A note about old disc media that you might find valuable: there's a linux tool called "setcd" you can use to adjust the spin speed of your CDRom drive.

This is useful if you're recovering data from dodgy old discs; sometimes they become brittle over time and will burst at high rotation speeds. If you're using ten or twenty year old media, use "setcd -x 1" to dial the device down to as slow as it will go, then take an .iso image of the disk, loopmount it and work from that.

@mhoye

Same applies when burning a CR/DVD.

The slower you burn, the more reliable the pits.

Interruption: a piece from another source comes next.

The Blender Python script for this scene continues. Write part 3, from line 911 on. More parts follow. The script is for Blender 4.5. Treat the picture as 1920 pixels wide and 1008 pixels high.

@mhoye any idea what drive to buy before trying to archive, or tossing, the CDs?
@RichiH Backblaze publishes fleet reports of drive failures every year, and my approach is pretty simple, it’s “buy two of whatever Backblaze says will live the longest that’s still for sale”.
@mhoye @RichiH Or you can just do what I do and archive to B2 with something like restic
@mhoye yes, that's what I do for HDDs as well. I meant optical drives -- it seems impossible to get reliable info...
@RichiH Yeah, that entire space has been commodified into quasi-irrelevance now. "Use an internal drive in an old computer" is pretty much the entirety of my thought process there.
@mhoye This is super helpful advice. I had an old scsi CDROM I used for recoveries before it died because it ran at like 4x or something instead of 16x
@mhoye A CD breaking in the drive makes a really interesting sound. Not one you'd want to hear twice
@mhoye I'd recommend using gnu ddrescue, which lets you stop and resume. This lets you recover using multiple attempts and drives.
@mhoye If your distro doesn't have setcd, it seems "hdparm -E 1" should do the same thing (or better, since according to comments in the hdparm source code, it also uses an alternative method for "newer DVD drives").